Sunday, 16 November 2025

Paris In October

Poul Anderson, "Death And The Knight" IN Anderson, Time Patrol (Riverdale, NY, December 2010), pp. 737-765.

This story is divided into four narrative passages. The first passage, headed:

PARIS, TUESDAY, 10 OCTOBER 1307

- is historical fiction, not science fiction, because it does not disclose that one of its characters is a time traveller. It begins with a detailed Andersonian description of the urban environment:

Weather
Clouds race.
Wind booms and whines.
Dust whirls.
Chill.

Stenches
offal
horse droppings
privies
graves
smoke

Din
footfalls
hoof-beats
creaking wheels
thudding hammers
chatter
anger
plea
pitch
song
prayer
church bells

Folk
housewife
artisan
priest
mountebank
blind beggar
merchant with apprentices
drunk man-at-arms
gowned student
foreign visitor
carter

That is only the first page. The covert time traveller makes first appearance on the second page.

5 comments:

S.M. Stirling said...

Though almost all urban artisan's wives helped them with the family business -- "housewife" didn't mean "just does housework and child care" back then.

Anonymous said...

Kaor, Mr.
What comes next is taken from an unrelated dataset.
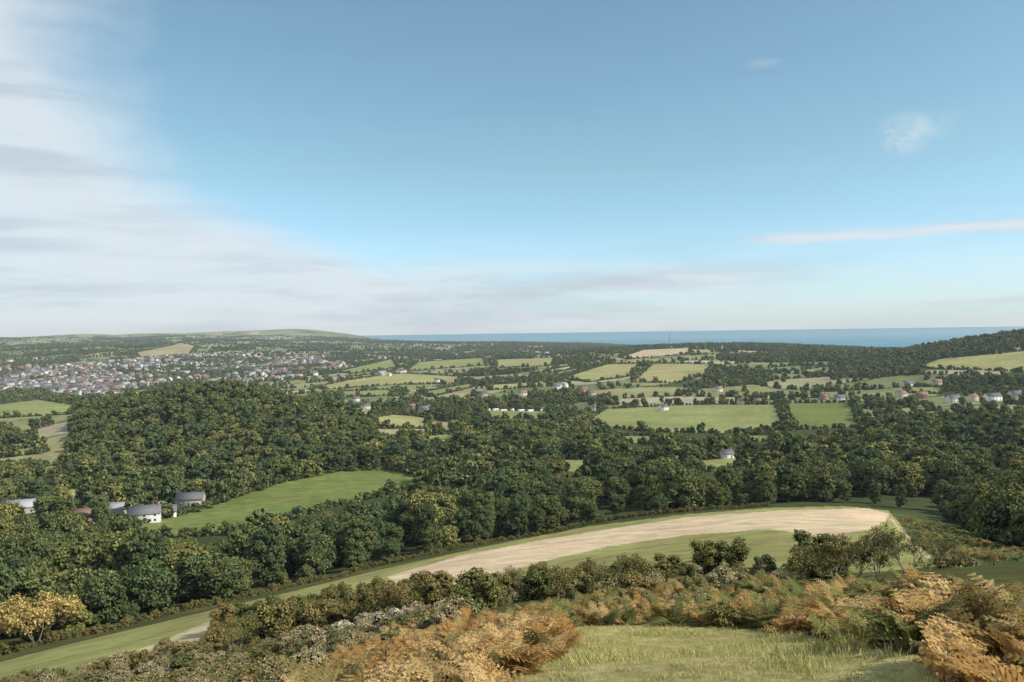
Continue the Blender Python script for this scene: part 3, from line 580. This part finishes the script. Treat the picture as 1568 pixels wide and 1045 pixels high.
# ------------------------------------------------------------ haze (real scattering air over the valley)
g=Geo(); boxg(g,-16000,16000,-2000,15000,-200,130,0); m,nt=newmat('sea_haze'); vs=N(nt,'ShaderNodeVolumeScatter'); vs.inputs['Color'].default_value=(.74,.87,1,1); vs.inputs['Density'].default_value=.00005; vs.inputs['Anisotropy'].default_value=.1
o=N(nt,'ShaderNodeOutputMaterial'); nt.links.new(vs.outputs[0],o.inputs['Volume']); link(bpy.data.objects.new('atmospheric_haze',g.mesh('atmospheric_haze',[m])))
# ------------------------------------------------------------ light
sd=Vector((0.82,-0.26,0.70)).normalized(); el=math.asin(sd.z); azs=math.atan2(sd.x,sd.y)
sun=bpy.data.lights.new('sun','SUN'); sun.energy=5.0; sun.angle=math.radians(.5); sun.color=(1,.94,.83); so=link(bpy.data.objects.new('sun',sun)); so.rotation_euler=sd.to_track_quat('Z','Y').to_euler()
w=bpy.data.worlds.new('World'); scene.world=w; w.use_nodes=True; nt=w.node_tree; nt.nodes.clear()
sk=N(nt,'ShaderNodeTexSky',sky_type='NISHITA'); sk.sun_disc=False; sk.sun_elevation=el; sk.sun_rotation=azs; sk.altitude=150; sk.air_density=1; sk.dust_density=.5; sk.ozone_density=1.2
tc=N(nt,'ShaderNodeTexCoord'); sp=N(nt,'ShaderNodeSeparateXYZ'); nt.links.new(tc.outputs['Generated'],sp.inputs[0]); sx,sy,sz=sp.outputs
az=mth(nt,'ARCTAN2',sx,sy); hv=mth(nt,'SQRT',mth(nt,'ADD',mth(nt,'MULTIPLY',sx,sx),mth(nt,'MULTIPLY',sy,sy))); ev=mth(nt,'ARCTAN2',sz,hv)
def cvec(ka,ke,o=0):
    c=N(nt,'ShaderNodeCombineXYZ'); nt.links.new(mth(nt,'MULTIPLY',az,ka),c.inputs[0]); nt.links.new(mth(nt,'MULTIPLY',ev,ke),c.inputs[1]); c.inputs[2].default_value=o; return c.outputs[0]
n1=noise(nt,cvec(3,6),1.2,7,.55); n2=noise(nt,cvec(6,40,3),1.0,7,.6); n3=noise(nt,cvec(14,24,5),1.5,6,.6); n4=noise(nt,cvec(3,22,8),1.3,6,.55)
A=lambda a,b:mth(nt,'ADD',a,b); Mu=lambda a,b:mth(nt,'MULTIPLY',a,b); Mx=lambda a,b:mth(nt,'MAXIMUM',a,b)
def gauss(v,c,s): d=mth(nt,'DIVIDE',mth(nt,'SUBTRACT',v,c),s); return mth(nt,'EXPONENT',Mu(Mu(d,d),-1))
edge=A(-.47,Mu(.85,mth(nt,'EXPONENT',Mu(ev,-12))))
t=A(mth(nt,'SUBTRACT',edge,az),Mu(mth(nt,'SUBTRACT',n1,.5),.30))
veil=Mu(mr(nt,t,-.07,.15,0,1,True),mr(nt,n3,.2,.6,.92,1))
band=Mu(Mu(gauss(ev,.052,.036),mr(nt,az,.20,.50,1,0,True)),mr(nt,A(n2,Mu(mth(nt,'SUBTRACT',n1,.5),.5)),.32,.54,.6,1,True))
hz=Mu(mr(nt,ev,0,.16,.5,.05,True),mr(nt,n2,.3,.7,.7,1))
stk=Mu(Mu(gauss(A(ev,Mu(mth(nt,'SUBTRACT',n3,.5),.010)),.105,.0068),mr(nt,az,.24,.34,0,1,True)),mr(nt,n2,.25,.55,.75,1))
st2=Mu(Mu(gauss(ev,.026,.003),mr(nt,az,.0,.2,0,.6,True)),mr(nt,n2,.35,.6,.1,1))
puf=Mu(Mu(gauss(A(az,Mu(mth(nt,'SUBTRACT',n3,.5),.12)),.462,.028),gauss(A(ev,Mu(mth(nt,'SUBTRACT',n3,.5),.05)),.214,.016)),mr(nt,n3,.30,.60,.3,.9,True))
wsp=Mu(Mu(gauss(az,.31,.02),gauss(ev,.305,.005)),.3)
cl=Mx(Mx(Mx(veil,band),Mx(stk,puf)),Mx(A(hz,st2),wsp)); cl=mth(nt,'MULTIPLY',cl,.95,clamp=True)
cc=N(nt,'ShaderNodeMix',data_type='RGBA'); cc.inputs[6].default_value=(3.75,4.3,4.8,1); cc.inputs[7].default_value=(4.9,5.4,5.8,1); nt.links.new(Mx(Mx(mr(nt,n4,.34,.58,0,1,True),stk),puf),cc.inputs[0])
tn=N(nt,'ShaderNodeMix',data_type='RGBA'); tn.inputs[6].default_value=(.76,1.02,1.34,1); tn.inputs[7].default_value=(.86,1.05,.96,1); nt.links.new(mr(nt,ev,0,.20,0,1),tn.inputs[0])
sc_=N(nt,'ShaderNodeVectorMath',operation='MULTIPLY'); nt.links.new(sk.outputs[0],sc_.inputs[0]); nt.links.new(tn.outputs[2],sc_.inputs[1])
mx=N(nt,'ShaderNodeMix',data_type='RGBA'); nt.links.new(cl,mx.inputs[0]); nt.links.new(sc_.outputs[0],mx.inputs[6]); nt.links.new(cc.outputs[2],mx.inputs[7])
bg=N(nt,'ShaderNodeBackground'); bg.inputs['Strength'].default_value=.15; nt.links.new(mx.outputs[2],bg.inputs[0]); ow=N(nt,'ShaderNodeOutputWorld'); nt.links.new(bg.outputs[0],ow.inputs[0])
Stirling!

That must have been true even of the wives of blacksmiths. Even if they did not swing hammers and wield tongs, they probably handled customers or took payments from them.

Ad astra! Sean

S.M. Stirling said...

Sean: a lot of metalworking was done by women as late as Victorian times. Most farriers these days are women, for example -- fitting and nailing on horseshoes. Foundry work might be more difficult.

Anonymous said...

Kaor, Mr. Stirling!

Yes, but blacksmiths did a lot more than just shoeing horses in times when that profession was far more common. Including heavier and more difficult metalworking than shaping horseshoes.

Ad astra! Sean

S.M. Stirling said...

Sean: once horseshoes became common/universal, they were a -big- part of a blacksmith's business. Up until cars, horses were everywhere.